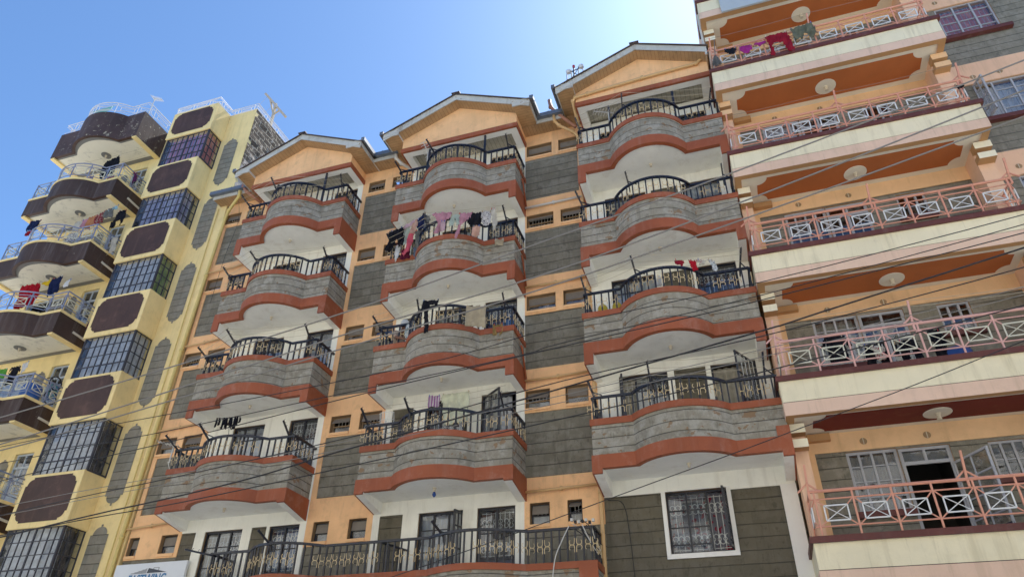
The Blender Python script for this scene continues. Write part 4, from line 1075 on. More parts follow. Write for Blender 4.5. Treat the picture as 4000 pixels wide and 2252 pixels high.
# ------------------------------------------------------------------ laundry
def inpoly(x, z, P):
    r = False; j = len(P)-1
    for i in range(len(P)):
        if (P[i][1] > z) != (P[j][1] > z) and x < (P[j][0]-P[i][0])*(z-P[i][1])/(P[j][1]-P[i][1])+P[i][0]: r = not r
        j = i
    return r
LC = 0
PEGS = [paint('peg_white',(.7,.68,.6,1)), paint('peg_blue',(.05,.12,.4,1)), paint('peg_wood',(.5,.36,.2,1)), paint('peg_red',(.5,.05,.05,1))]
def garment(name, label, P, y, mat, amp=.03, grp='laundry hung out to dry', cell=.025, fq=26, cat='laundry', holes=(), yt=0.0, shift=None):
    """a hanging cloth: outline P in (x, z), folded in depth"""
    global LC; LC += 1
    if shift: P = [(x+shift[0], z+shift[1]) for x, z in P]
    xs = [p[0] for p in P]; zs = [p[1] for p in P]; x0, x1, z0, z1 = min(xs), max(xs), min(zs), max(zs)
    nx = max(4, int((x1-x0)/cell)); nz = max(4, int((z1-z0)/cell))
    mb = MB(mat); ph = LC*1.7
    def Y(x, z):
        d = (z1-z)/(z1-z0+1e-6)
        return y + yt*d + amp*(.35+.65*d)*math.sin(x*fq+ph+2.2*math.sin(z*5+ph)) + .35*amp*math.sin(x*fq*2.3-z*9+ph)
    V = {}
    def vert(i, j):
        if (i,j) not in V:
            x = x0+(x1-x0)*i/nx; z = z0+(z1-z0)*j/nz
            V[(i,j)] = len(mb.v); mb.v.append((x+.006*math.sin(z*40+ph), Y(x,z), z+.006*math.sin(x*50+ph)))
        return V[(i,j)]
    for i in range(nx):
        for j in range(nz):
            cx = x0+(x1-x0)*(i+.5)/nx; cz = z0+(z1-z0)*(j+.5)/nz
            if inpoly(cx, cz, P) and not any(inpoly(cx,cz,h) for h in holes):
                mb.f.append((vert(i,j),vert(i+1,j),vert(i+1,j+1),vert(i,j+1))); mb.m.append(0)
    top = [p for p in P if p[1] > z1-.18*(z1-z0)]
    for p in (min(top), max(top)):
        mb.box(p[0]-.008+(.03 if p == min(top) else -.03),p[0]+.008+(.03 if p == min(top) else -.03),y-.012,y+.012,p[1]-.035,p[1]+.035,PEGS[LC % 4])
    o = mb.build(name, None, ((x0+x1)/2,y,z0), smooth=True)
    s = o.modifiers.new('thickness','SOLIDIFY'); s.thickness = .008
    tag(o, label, cat, grp); return o
def trousers(x0, x1, zt, zb, lean=0.0, gap=.12):
    w = x1-x0; m = (x0+x1)/2; c = zt-(zt-zb)*.32
    return [(x0+.02,zt),(x1-.02,zt),(x1+lean,zb),(m+gap*w*1.2+lean,zb),(m,c),(m-gap*w*1.2+lean,zb),(x0+lean,zb)]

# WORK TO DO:
Repeat the material above word for word, please, apart from its images.

# TASK ANSWER:
The Blender Python script for this scene continues. Write part 4, from line 1075 on. More parts follow. Write for Blender 4.5. Treat the picture as 4000 pixels wide and 2252 pixels high.
# ------------------------------------------------------------------ laundry
def inpoly(x, z, P):
    r = False; j = len(P)-1
    for i in range(len(P)):
        if (P[i][1] > z) != (P[j][1] > z) and x < (P[j][0]-P[i][0])*(z-P[i][1])/(P[j][1]-P[i][1])+P[i][0]: r = not r
        j = i
    return r
LC = 0
PEGS = [paint('peg_white',(.7,.68,.6,1)), paint('peg_blue',(.05,.12,.4,1)), paint('peg_wood',(.5,.36,.2,1)), paint('peg_red',(.5,.05,.05,1))]
def garment(name, label, P, y, mat, amp=.03, grp='laundry hung out to dry', cell=.025, fq=26, cat='laundry', holes=(), yt=0.0, shift=None):
    """a hanging cloth: outline P in (x, z), folded in depth"""
    global LC; LC += 1
    if shift: P = [(x+shift[0], z+shift[1]) for x, z in P]
    xs = [p[0] for p in P]; zs = [p[1] for p in P]; x0, x1, z0, z1 = min(xs), max(xs), min(zs), max(zs)
    nx = max(4, int((x1-x0)/cell)); nz = max(4, int((z1-z0)/cell))
    mb = MB(mat); ph = LC*1.7
    def Y(x, z):
        d = (z1-z)/(z1-z0+1e-6)
        return y + yt*d + amp*(.35+.65*d)*math.sin(x*fq+ph+2.2*math.sin(z*5+ph)) + .35*amp*math.sin(x*fq*2.3-z*9+ph)
    V = {}
    def vert(i, j):
        if (i,j) not in V:
            x = x0+(x1-x0)*i/nx; z = z0+(z1-z0)*j/nz
            V[(i,j)] = len(mb.v); mb.v.append((x+.006*math.sin(z*40+ph), Y(x,z), z+.006*math.sin(x*50+ph)))
        return V[(i,j)]
    for i in range(nx):
        for j in range(nz):
            cx = x0+(x1-x0)*(i+.5)/nx; cz = z0+(z1-z0)*(j+.5)/nz
            if inpoly(cx, cz, P) and not any(inpoly(cx,cz,h) for h in holes):
                mb.f.append((vert(i,j),vert(i+1,j),vert(i+1,j+1),vert(i,j+1))); mb.m.append(0)
    top = [p for p in P if p[1] > z1-.18*(z1-z0)]
    for p in (min(top), max(top)):
        mb.box(p[0]-.008+(.03 if p == min(top) else -.03),p[0]+.008+(.03 if p == min(top) else -.03),y-.012,y+.012,p[1]-.035,p[1]+.035,PEGS[LC % 4])
    o = mb.build(name, None, ((x0+x1)/2,y,z0), smooth=True)
    s = o.modifiers.new('thickness','SOLIDIFY'); s.thickness = .008
    tag(o, label, cat, grp); return o
def trousers(x0, x1, zt, zb, lean=0.0, gap=.12):
    w = x1-x0; m = (x0+x1)/2; c = zt-(zt-zb)*.32
    return [(x0+.02,zt),(x1-.02,zt),(x1+lean,zb),(m+gap*w*1.2+lean,zb),(m,c),(m-gap*w*1.2+lean,zb),(x0+lean,zb)]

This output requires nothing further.